For those of us who are not solely constrained by not being billionaires, how do we individually find our place where either the law of diminishing returns or the importance of other audio factors negates going further up the technical reproduction food chain? I mean this as a question of the dominance of factors outside our control rendering further refinement of our system and listening area unimportant or even below audibility. More of a technical question than an aesthetic one. This is not a "if you are happy with the sound then it is the right system for you" discussion.

I may usually set the line of demarcation lower than some. For me, my gear can only strive to present what is on the recording as resolved and euphonia free as possible. (If you seek a particular presentation that deliberately deviates from what is on the recording, feel free to join the discussion, but that is a separate inquiry. So please state your position up front. I am very interested in how one could reconcile purposefully deviating from the recording while still seeking to improve the accuracy of the system.) I see a fork in the road even at this beginning, because one might not see the recording process as a limiting factor, but rather another "instrument" that is played to get a particular sound or presentation. Myself, I think of my audio reproduction system's job as giving me the most accurate version of the recording. So I don't concern myself with that.

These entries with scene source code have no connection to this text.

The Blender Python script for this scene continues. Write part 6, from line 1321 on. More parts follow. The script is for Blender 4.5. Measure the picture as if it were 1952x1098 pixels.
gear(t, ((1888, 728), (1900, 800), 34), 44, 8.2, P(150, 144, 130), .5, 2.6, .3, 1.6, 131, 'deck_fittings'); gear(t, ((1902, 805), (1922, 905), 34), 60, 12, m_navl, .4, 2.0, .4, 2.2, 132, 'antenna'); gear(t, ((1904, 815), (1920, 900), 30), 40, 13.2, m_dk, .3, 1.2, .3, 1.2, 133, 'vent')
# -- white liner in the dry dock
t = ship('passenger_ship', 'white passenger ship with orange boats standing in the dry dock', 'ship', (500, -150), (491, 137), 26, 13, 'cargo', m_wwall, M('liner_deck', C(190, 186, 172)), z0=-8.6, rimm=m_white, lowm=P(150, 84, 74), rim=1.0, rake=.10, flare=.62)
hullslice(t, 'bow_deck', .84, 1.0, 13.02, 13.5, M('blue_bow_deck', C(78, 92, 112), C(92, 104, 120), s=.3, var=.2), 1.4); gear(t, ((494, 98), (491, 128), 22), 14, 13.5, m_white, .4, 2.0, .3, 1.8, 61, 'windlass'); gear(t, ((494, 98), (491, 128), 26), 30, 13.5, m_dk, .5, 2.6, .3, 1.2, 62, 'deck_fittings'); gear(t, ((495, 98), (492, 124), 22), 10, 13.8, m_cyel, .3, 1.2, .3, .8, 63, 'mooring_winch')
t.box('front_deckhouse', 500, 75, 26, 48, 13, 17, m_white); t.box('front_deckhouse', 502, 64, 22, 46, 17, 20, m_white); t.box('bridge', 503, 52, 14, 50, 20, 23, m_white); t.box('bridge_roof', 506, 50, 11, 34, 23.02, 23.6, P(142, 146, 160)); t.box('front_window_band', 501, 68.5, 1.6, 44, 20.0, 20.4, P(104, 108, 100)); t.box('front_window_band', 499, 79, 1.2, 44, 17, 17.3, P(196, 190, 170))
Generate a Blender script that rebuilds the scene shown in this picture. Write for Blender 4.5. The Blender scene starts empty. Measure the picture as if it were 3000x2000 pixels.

So...Where I see the demarcation is where the limitations of recording, which do vary in each example of it, become large enough to render further attempts to refine the reproduction of it unproductive or even useless. Certain to contribute only inaudible or less accurate differences.

But here I see another fork, sort of. You have probably experienced that some systems that are very revealing get the very last bit of information to you but end up at some point being a catalog of warts, while others seem to be quite forgiving as they offer more resolution while still seeming to mine every last nit on the recording. While the latter situation is probably the product of some frequency anomalies, it can enhance the listening experience compared to using lesser systems. I happen to have representatives of both types here and am not inclined to get rid of either. The extreme here would be a super system that only sounds good on a handful of recordings. I have always believed that tailoring your listening to recording quality rather than how good the music is, is a fundamental cart before the horse result. Listening to the equipment instead of the music. My goal is to get the best I can out of all the music I want to listen to, not to hear how great my gear sounds with perfect recordings. This in itself indicate a possible stopping place beyond which "going overboard" exists.

So that is where I stand, still with choices that have nothing to do with having different gear for different genres of music, but rather to cater to two different Weltbilder. At this point I am very satisfied with the way things sound. Really satisfied. But with my speaker systems, my quandary is since I heard the presentation of the MBL system in Chicago at AXPONA, I might just value that as highly as other definitions of what a "better" speaker is.